The request: List all lines in the material below that contain "Take".

(Stored data entries)

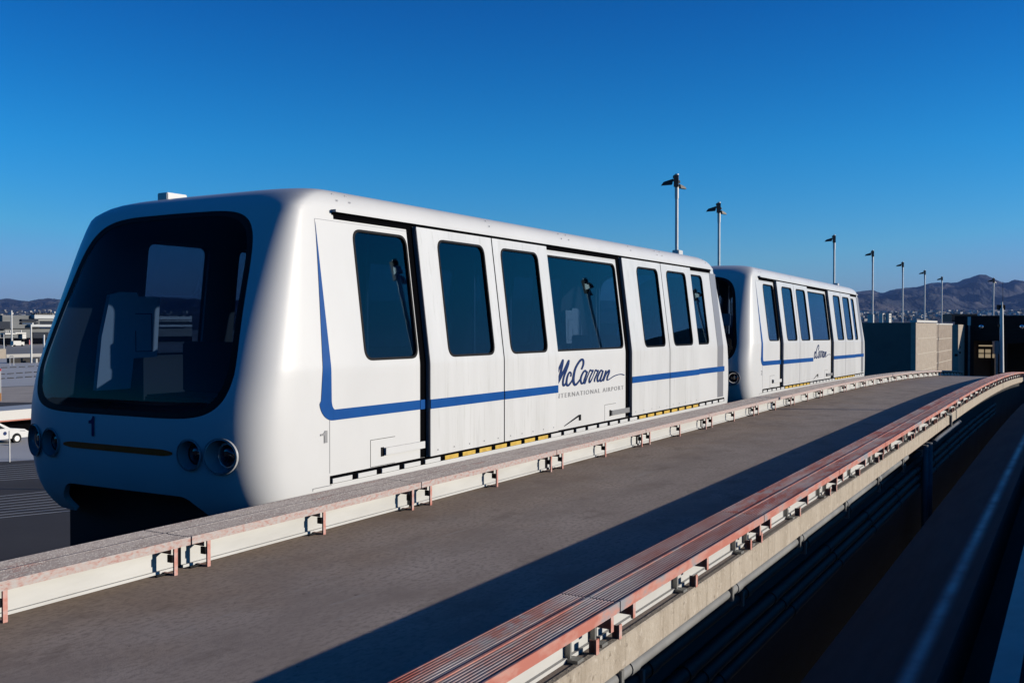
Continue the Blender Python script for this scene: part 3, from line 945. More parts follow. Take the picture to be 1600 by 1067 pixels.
    while X < 16.4:
        yel = 7.62 < X < 10.0 or 12.42 < X < 14.95
        L_ = .235 if yel else .25
        car_build(side_strip(X, min(X + L_, 16.5), -1.285, -1.246, s, .014, .02), 'threshold_plate', M['yellow'] if yel else M['shell'])
        X += .315 if yel else .33
    # step handles: recessed outline, bar, black socket
    for (a, b, z, dark) in ((6.965, 7.54, -1.10, 0), (11.82, 12.36, -1.13, 1)):
        hd = MB(); q = side_strip(a - .02, b, z - .030, z + .034, s, .032, .02); hd.add(q.v, q.f)
        ho_ = car_build(hd, 'step_handle', M['alu'] if dark else M['shell'])
        car_build(side_strip(a - .055, a - .018, z - .04, z + .04, s, .006), 'socket', M['rubber'], ho_)
        for (c0, c1, e0, e1) in ((a - .20, a + .15, z + .115, z + .119), (a - .20, a + .15, z - .119, z - .115), (a - .205, a - .20, z - .119, z + .119)):
            car_build(side_strip(c0, c1, e0, e1, s, .0015, .004), 'outline', M['rubber'], ho_)
    lv = MB()
    lv.add([Vector((10.46, ymid(s, W0 + .006), -1.18)), Vector((10.85, ymid(s, W0 + .006), -1.08)), Vector((10.87, ymid(s, W0 + .006), -1.10)), Vector((10.46, ymid(s, W0 + .006), -1.188))], [(0, 1, 2, 3)])
    lt_ = car_build(side_strip(10.86, 10.90, -1.15, -1.08, s, .012), 'latch', M['rubber'])
    car_build(lv, 'lever', M['rubber'], lt_)
    # blue stripe
    for (a, b, o) in ((6.27, 7.50, .004), (7.60, 8.955, DOOR + .0035), (8.975, 10.205, DOOR + .0035), (12.40, 13.815, DOOR + .0035), (13.835, 15.12, DOOR + .0035), (15.125, 16.56, .0065), (7.505, 7.598, .0055)):
        car_build(side_strip(a, b, -.770, -.682, s, o, .003), 'blue_stripe', M['blue'])
    # tapering upright at each end, following the curve of the cap, with a rounded foot
    for mir in (0, 1):
        rows = []
        for i in range(41):
            t = i / 40; z = .86 + (-.60 - .86) * t
            xr = 6.232 + .02 * t; xl = xr - .002 - .128 * t ** 1.15
            rows.append([(xl, z), ((xl + xr) / 2, z), (xr, z)])
        foot = []
        for i in range(11):
            a = math.pi / 2 * i / 10
            foot.append([(6.102 + .17 * (1 - math.cos(a)), -.60 - .17 * math.sin(a)), (6.19 + .09 * (1 - math.cos(a)), -.60 - .12 * math.sin(a)), (6.252 + .045 * (1 - math.cos(a)), -.60 - .082 * math.sin(a))])
        allr = rows + foot[1:] 
        allr.append([(6.30, -.770), (6.30, -.726), (6.30, -.682)])
        R3 = []
        for r in allr:
            pr = []
            for (x, z) in r:
                yv = ymid(s, side_y(x, z) + .0035)
                pr.append(Vector((x if not mir else 2 * XC - x, yv, z)))
            R3.append(pr)
        car_build(MB().grid(R3, False), 'blue_stripe', M['blue'], fix=False)

# windscreens, headlights, marker strip at both ends
def flipx(v, e): return Vector((2 * XC - v.x, v.y, v.z)) if e else v


for e in (0, 1):
    c0 = Vector((0, .12)); mb = MB(); rows = []
    for k in range(0, 13):
        sc = 1.0 - (k / 12) ** 1.0
        rows.append([c0 + (Vector(p) - c0) * max(sc, .001) for p in WS + WS[:1]])
    def FP(p, o): return flipx(Vector((front_x(p[0], p[1]) + o, YC + p[0], p[1])), e)
    mb.grid([[FP(p, .014) for p in r] for r in rows])
    ws = car_build(mb, 'windscreen', M['front_glass'])
    bd = MB(); o1 = WS + WS[:1]; o2 = [c0 + (Vector(p) - c0) * .945 for p in o1]
    bd.grid([[FP(p, .003) for p in o1], [FP(c0 + (Vector(p) - c0) * .972, .006) for p in o1], [FP(p, .011) for p in o2]])
    car_build(bd, 'windscreen_border', M['rubber'], ws)
    for sy in (1, -1):
        for i, (yy, rr) in enumerate(HLY):
            xs_ = front_x(yy, HZ)
            sgn = 1 if not e else -1
            c = flipx(Vector((xs_, YC + sy * yy, HZ)), e)
            cup = MB().lathe(c, (sgn, 0, 0), [(-.012, rr + .012), (.0, rr + .012), (-.012, rr - .002), (.03, rr * .97), (.075, rr * .80), (.078, rr * .70)], 32)
            slant = (front_x(yy + rr, HZ) - front_x(yy - rr, HZ)) / (2 * rr)
            for v in cup.v:                                    # the rim follows the curved skin
                v.x += sgn * slant * ((v.y - c.y) * sy) * max(0, 1 - abs(v.x - c.x) / .08)
            hl = car_build(cup, 'headlight', M['cup'])
            lensm = MB().lathe(c, (sgn, 0, 0), [(.085, rr * .72), (.055, rr * .60), (.040, rr * .35), (.036, .001)], 32)
            car_build(lensm, 'lens', M['lens'], hl)
            car_build(MB().lathe(c, (sgn, 0, 0), [(.088, rr * .78), (.060, rr * .74), (.062, rr * .66)], 32), 'trim_ring', M['chrome'] if i == 0 else M['rubber'], hl)
    ms = MB(); r0 = []; r1 = []
    for i in range(41):
        y = -.66 + 1.32 * i / 40; hh = .026 * min(1, (1 - abs(y) / .66) * 5 + .15) ** .5
        r0.append(FP(Vector((y, -.985 - hh)), -.004)); r1.append(FP(Vector((y, -.985 + hh)), -.004))
    ms.grid([r0, r1]); car_build(ms, 'marker_strip', M['amber'])


def text_mesh(s_, size, m_, place, xs=1.0, shear=0.0, spacing=1.0):
    cu = bpy.data.curves.new('t', 'FONT'); cu.body = s_; cu.size = size; cu.space_character = spacing; cu.shear = shear; cu.resolution_u = 3; cu.offset = 0.0
    o = bpy.data.objects.new('t', cu); COL.objects.link(o); bpy.context.view_layer.update()
    me = bpy.data.meshes.new_from_object(o.evaluated_get(bpy.context.evaluated_depsgraph_get()))
    bpy.data.objects.remove(o)
    for v in me.vertices: v.co = place(v.co.x * xs, v.co.y) - ORG
    me.materials.append(m_)
    return me


def add_text(root, name, me):
    o = bpy.data.objects.new(name, me); COL.objects.link(o); o.parent = root; return o


DIG1 = ([(0.36, 0), (0.60, 0), (0.60, 1), (0.42, 1), (0.40, .90), (0.30, .80), (0.08, .76), (0.08, .62), (0.36, .62)], [(0, 1, 2, 8), (2, 3, 4, 8), (4, 5, 8), (5, 6, 7, 8)])


def digit_one(size, place, m_):
    mb = MB(); mb.add([place(x * size * .8, y * size) for x, y in DIG1[0]], DIG1[1])
    return car_build(mb, 'car_number', m_)


digit_one(.165, lambda x, y: Vector((front_x(.33 - x, -.90 + y) - .006, YC + .33 - x, -.90 + y)), M['navy'])
num_side = lambda s_: text_mesh(s_, .125, M['greytext'], lambda x, y: Vector((6.12 + x, YC - side_y(6.12 + x, -.945 + y) - .004, -.945 + y)), 1.5)
digit_one(.10, lambda x, y: Vector((6.10 + x * 2, YC - side_y(6.10 + x * 2, -.945 + y) - .005, -.945 + y)), M['greytext'])

LOGO = {
'M':[(0.032,-0.618,0.0064),(0.067,-0.566,0.0096),(0.136,-0.483,0.0104),(0.22,-0.397,0.0088),(0.217,-0.432,0.012),(0.187,-0.495,0.0136),(0.157,-0.557,0.0136),(0.108,-0.625,0.0104),(0.057,-0.699,0.0064)],
'M2':[(0.063,-0.696,0.0064),(0.146,-0.62,0.0128),(0.241,-0.535,0.0128),(0.312,-0.467,0.0112),(0.379,-0.405,0.0088),(0.362,-0.456,0.012),(0.305,-0.531,0.0112),(0.248,-0.6,0.0112),(0.224,-0.663,0.0112),(0.241,-0.701,0.0112),(0.284,-0.688,0.0096),(0.329,-0.648,0.0072)],
'c':[(0.43,-0.604,0.0088),(0.442,-0.569,0.0088),(0.406,-0.549,0.0096),(0.358,-0.579,0.0104),(0.327,-0.629,0.0112),(0.319,-0.68,0.012),(0.353,-0.708,0.0112),(0.42,-0.682,0.0096),(0.501,-0.627,0.0072)],
'C':[(0.727,-0.528,0.0104),(0.777,-0.47,0.012),(0.776,-0.42,0.0128),(0.727,-0.407,0.0136),(0.649,-0.439,0.0128),(0.559,-0.508,0.0128),(0.515,-0.585,0.0144),(0.501,-0.656,0.016),(0.542,-0.708,0.0128),(0.612,-0.691,0.0104),(0.687,-0.646,0.0064)],
'a':[(0.865,-0.567,0.0088),(0.827,-0.546,0.0104),(0.762,-0.576,0.0104),(0.709,-0.633,0.0112),(0.71,-0.68,0.0112),(0.748,-0.703,0.0104),(0.816,-0.665,0.008),(0.89,-0.557,0.0096),(0.85,-0.613,0.0112),(0.804,-0.671,0.0112),(0.819,-0.705,0.008),(0.886,-0.635,0.004),(0.975,-0.54,0.0064)],
'r':[(0.975,-0.537,0.0072),(1.011,-0.555,0.0088),(1.058,-0.554,0.0088),(0.995,-0.612,0.008),(0.948,-0.664,0.0088),(0.964,-0.7,0.0088),(1.051,-0.635,0.004),(1.138,-0.543,0.0064)],
'r2':[(1.138,-0.543,0.0072),(1.171,-0.562,0.0088),(1.211,-0.563,0.0088),(1.155,-0.619,0.008),(1.107,-0.665,0.0088),(1.102,-0.7,0.0072)],
'a2':[(1.342,-0.572,0.008),(1.296,-0.56,0.0088),(1.236,-0.602,0.0096),(1.187,-0.655,0.0104),(1.203,-0.697,0.0104),(1.269,-0.672,0.008),(1.359,-0.569,0.0088),(1.318,-0.626,0.0096),(1.277,-0.68,0.0104),(1.31,-0.702,0.0064),(1.376,-0.65,0.004),(1.451,-0.566,0.0064)],
'n':[(1.451,-0.566,0.0072),(1.434,-0.61,0.0096),(1.392,-0.664,0.0088),(1.373,-0.7,0.0064),(1.442,-0.625,0.0072),(1.544,-0.569,0.0088),(1.544,-0.601,0.0104),(1.493,-0.655,0.0096),(1.49,-0.695,0.0072),(1.578,-0.68,0.0048),(1.698,-0.653,0.0056),(1.839,-0.638,0.0056),(1.954,-0.639,0.0056),(2.039,-0.654,0.0048)]}


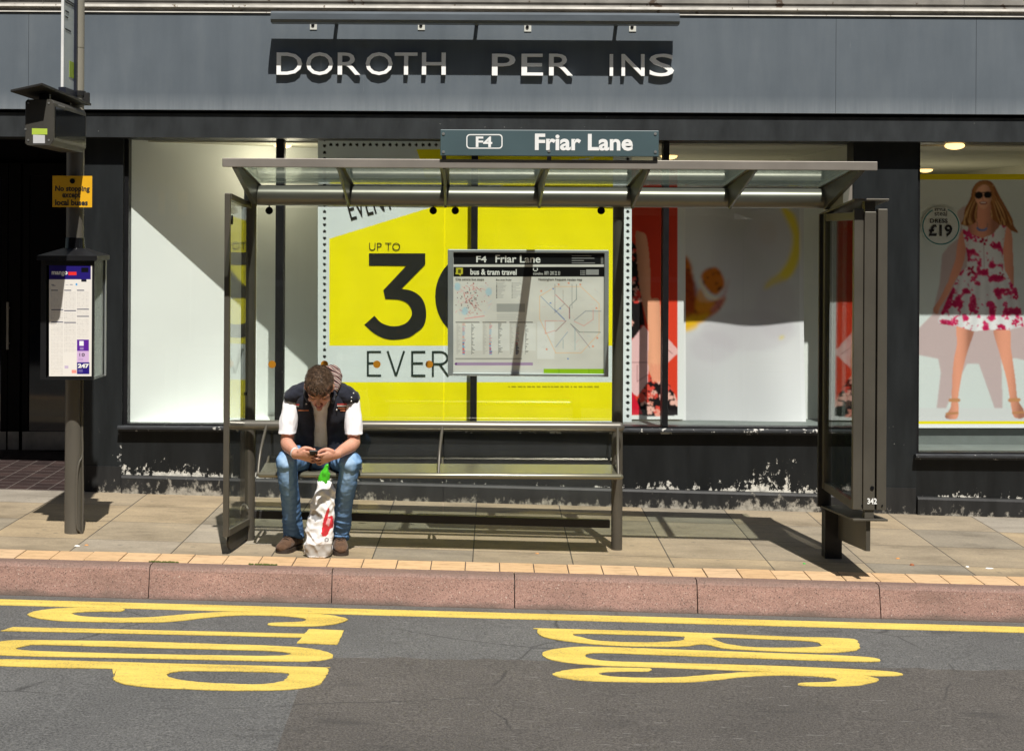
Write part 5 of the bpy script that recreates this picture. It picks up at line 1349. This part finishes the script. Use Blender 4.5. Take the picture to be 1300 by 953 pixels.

Correct output:
Continue the Blender Python script for this scene: part 3, from line 945. More parts follow. Take the picture to be 1600 by 1067 pixels.
Write part 5 of the bpy script that recreates this picture. It picks up at line 1349. This part finishes the script. Use Blender 4.5. Take the picture to be 1300 by 953 pixels.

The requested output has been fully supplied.